Friday, November 29, 2013

Black Friday - are you part of the one percent? recently published an Associated Press article about Black Friday altercations at a Walmart in Tazewell, Virginia. Since it's the AP, and I don't feel like paying by the word, I'll confine myself to quoting from the comments to the article.

There is absolutely no reason ever to go to Wal-Mart. And if you need proof, here it is....

Walmart shoppers haven't evolved since ancient times....

Gunfight at the white trash corral....

You know these men have to be white, or the AP would have never picked up the story. Go onto youtube later, and see what happens at all of the ghetto Walmarts across the country. See how many people are trampled and assaulted, or even worse.

Isn't it interesting that you see a lot of references to "white trash" and "ghetto" when talking about Walmart customers, but not when talking about...say...Target customers?

After all, as Ryan McMaken noted in a 2008 article:

This loathing of Wal-Mart as unique among big-box retailers is perennially on display as Home Depots and Targets are opened with little to no opposition while Wal-Marts are rewarded with a bevy of anti-Wal-Mart yard signs and protests across the countryside.

While the sheer volume of anti-Wal-Mart articles, books, and documentaries are no doubt a factor, Wal-Mart's woes can also be traced to another phenomenon: its catering to low-income customers.

Alone among major retailers, Wal-Mart is primarily identified with small towns and low-income shoppers. One often hears jokes about unwed mothers shopping at Wal-Mart and about the long lines endured while some customer at the front of the line fumbles with her WIC vouchers.

McMaken's piece was entitled "Class War and Wal-Mart" (the store subsequently changed its branding). It notes that the difference between Walmart and Target is confined to its customers, and not to the way in which the two companies do business.

If we look deeper, we find that Target, Home Depot, Kmart, and others engage in more or less identical labor and retailing practices as Wal-Mart. Target's average wages are no higher than those of Wal-Mart. Target's health care options are no more lucrative. Target imports foreign goods just as much as any other retailer (including Wal-Mart) yet this seems to trouble few. Few big-box stores pay their sales associates "high" wages, and all rely on keeping costs low by finding the least expensive (imported or otherwise) goods available.
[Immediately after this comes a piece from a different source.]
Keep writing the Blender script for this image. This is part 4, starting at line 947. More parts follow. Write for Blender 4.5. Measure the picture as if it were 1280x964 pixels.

So the hatred of some toward Walmart is not primarily motivated by the company itself, but by the people who shop there, which is why People of Walmart is so popular (and why that blog is associated with blogs such as "WTF Tattoos" and "White Trash Repair").

And make no mistake - at least as of 2005, there were clear differences between Walmart shoppers and Target shoppers:

But let us at least create the appearance of propriety by first discussing some findings by consumer shopping analyst Scarborough Research:

Target-exclusive shoppers are more likely to be female, younger and richer. For example, Target-exclusives had an average household income of about $85,000, compared to $57,000 for Walmart-exclusives, according to a 2005 survey.

Walmart-exclusives are most likely to also be in the checkout lanes at Dollar General, Family Dollar and Big Lots, while Target-exclusives are hitting up Nordstrom, Macy’s, Costco and Mervyn’s.

Walmart is big in smaller and Southern markets, while Target performs best in larger urban areas.

It's ironic - or perhaps it isn't - that at the same time some were chanting "Occupy" and criticizing the 1%, they were amusing themselves by looking at funny pictures of poor Southerners with big butt cracks. They justified it by saying that they were opposed to the evil corporate management at Walmart, but you didn't see a lot of pictures of Mike Duke and Bill Simon floating around - just their poor, dirty, trashy, ghetto customers.

When you make fun of the 99%, aren't you part of the 1%?